▶ [Direction]: Restate the whole listing exactly.

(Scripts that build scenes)
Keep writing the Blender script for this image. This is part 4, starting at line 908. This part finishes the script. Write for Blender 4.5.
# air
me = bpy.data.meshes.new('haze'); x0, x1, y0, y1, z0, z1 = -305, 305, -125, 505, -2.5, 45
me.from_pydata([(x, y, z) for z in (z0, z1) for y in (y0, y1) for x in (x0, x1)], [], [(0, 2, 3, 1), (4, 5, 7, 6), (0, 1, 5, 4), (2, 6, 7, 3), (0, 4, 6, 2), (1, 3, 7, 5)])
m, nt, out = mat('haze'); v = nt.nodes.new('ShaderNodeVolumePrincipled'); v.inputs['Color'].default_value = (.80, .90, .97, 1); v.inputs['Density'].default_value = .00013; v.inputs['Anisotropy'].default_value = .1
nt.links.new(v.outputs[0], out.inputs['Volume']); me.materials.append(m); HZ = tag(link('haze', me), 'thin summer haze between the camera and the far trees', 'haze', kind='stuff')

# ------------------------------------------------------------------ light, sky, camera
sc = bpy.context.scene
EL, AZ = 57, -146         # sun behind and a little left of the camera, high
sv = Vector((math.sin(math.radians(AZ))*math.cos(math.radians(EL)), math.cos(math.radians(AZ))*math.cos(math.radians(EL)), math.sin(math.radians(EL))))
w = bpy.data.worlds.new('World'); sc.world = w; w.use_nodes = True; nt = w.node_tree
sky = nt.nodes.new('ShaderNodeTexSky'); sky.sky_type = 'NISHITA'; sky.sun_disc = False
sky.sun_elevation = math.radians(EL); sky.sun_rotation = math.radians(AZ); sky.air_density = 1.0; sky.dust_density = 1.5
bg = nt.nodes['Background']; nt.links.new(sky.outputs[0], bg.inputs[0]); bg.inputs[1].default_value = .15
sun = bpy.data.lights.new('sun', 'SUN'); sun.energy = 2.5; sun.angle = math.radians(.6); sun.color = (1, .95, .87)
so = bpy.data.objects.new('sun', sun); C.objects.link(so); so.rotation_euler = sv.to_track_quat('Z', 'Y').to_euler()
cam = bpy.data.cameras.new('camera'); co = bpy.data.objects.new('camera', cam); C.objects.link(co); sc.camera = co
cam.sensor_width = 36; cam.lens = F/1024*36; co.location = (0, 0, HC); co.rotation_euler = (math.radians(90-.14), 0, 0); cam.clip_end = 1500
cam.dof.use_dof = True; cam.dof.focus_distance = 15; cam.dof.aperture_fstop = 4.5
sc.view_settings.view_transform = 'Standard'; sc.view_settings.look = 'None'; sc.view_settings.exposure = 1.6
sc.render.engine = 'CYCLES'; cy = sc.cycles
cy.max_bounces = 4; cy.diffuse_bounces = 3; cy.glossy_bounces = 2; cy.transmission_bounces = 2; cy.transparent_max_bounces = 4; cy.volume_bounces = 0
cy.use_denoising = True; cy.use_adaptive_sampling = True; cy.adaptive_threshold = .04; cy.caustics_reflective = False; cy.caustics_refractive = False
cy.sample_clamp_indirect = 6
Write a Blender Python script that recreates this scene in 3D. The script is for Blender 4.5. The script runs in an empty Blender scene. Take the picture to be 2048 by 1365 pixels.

▶ [Written response]:
Keep writing the Blender script for this image. This is part 4, starting at line 908. This part finishes the script. Write for Blender 4.5.
# air
me = bpy.data.meshes.new('haze'); x0, x1, y0, y1, z0, z1 = -305, 305, -125, 505, -2.5, 45
me.from_pydata([(x, y, z) for z in (z0, z1) for y in (y0, y1) for x in (x0, x1)], [], [(0, 2, 3, 1), (4, 5, 7, 6), (0, 1, 5, 4), (2, 6, 7, 3), (0, 4, 6, 2), (1, 3, 7, 5)])
m, nt, out = mat('haze'); v = nt.nodes.new('ShaderNodeVolumePrincipled'); v.inputs['Color'].default_value = (.80, .90, .97, 1); v.inputs['Density'].default_value = .00013; v.inputs['Anisotropy'].default_value = .1
nt.links.new(v.outputs[0], out.inputs['Volume']); me.materials.append(m); HZ = tag(link('haze', me), 'thin summer haze between the camera and the far trees', 'haze', kind='stuff')

# ------------------------------------------------------------------ light, sky, camera
sc = bpy.context.scene
EL, AZ = 57, -146         # sun behind and a little left of the camera, high
sv = Vector((math.sin(math.radians(AZ))*math.cos(math.radians(EL)), math.cos(math.radians(AZ))*math.cos(math.radians(EL)), math.sin(math.radians(EL))))
w = bpy.data.worlds.new('World'); sc.world = w; w.use_nodes = True; nt = w.node_tree
sky = nt.nodes.new('ShaderNodeTexSky'); sky.sky_type = 'NISHITA'; sky.sun_disc = False
sky.sun_elevation = math.radians(EL); sky.sun_rotation = math.radians(AZ); sky.air_density = 1.0; sky.dust_density = 1.5
bg = nt.nodes['Background']; nt.links.new(sky.outputs[0], bg.inputs[0]); bg.inputs[1].default_value = .15
sun = bpy.data.lights.new('sun', 'SUN'); sun.energy = 2.5; sun.angle = math.radians(.6); sun.color = (1, .95, .87)
so = bpy.data.objects.new('sun', sun); C.objects.link(so); so.rotation_euler = sv.to_track_quat('Z', 'Y').to_euler()
cam = bpy.data.cameras.new('camera'); co = bpy.data.objects.new('camera', cam); C.objects.link(co); sc.camera = co
cam.sensor_width = 36; cam.lens = F/1024*36; co.location = (0, 0, HC); co.rotation_euler = (math.radians(90-.14), 0, 0); cam.clip_end = 1500
cam.dof.use_dof = True; cam.dof.focus_distance = 15; cam.dof.aperture_fstop = 4.5
sc.view_settings.view_transform = 'Standard'; sc.view_settings.look = 'None'; sc.view_settings.exposure = 1.6
sc.render.engine = 'CYCLES'; cy = sc.cycles
cy.max_bounces = 4; cy.diffuse_bounces = 3; cy.glossy_bounces = 2; cy.transmission_bounces = 2; cy.transparent_max_bounces = 4; cy.volume_bounces = 0
cy.use_denoising = True; cy.use_adaptive_sampling = True; cy.adaptive_threshold = .04; cy.caustics_reflective = False; cy.caustics_refractive = False
cy.sample_clamp_indirect = 6
Write a Blender Python script that recreates this scene in 3D. The script is for Blender 4.5. The script runs in an empty Blender scene. Take the picture to be 2048 by 1365 pixels.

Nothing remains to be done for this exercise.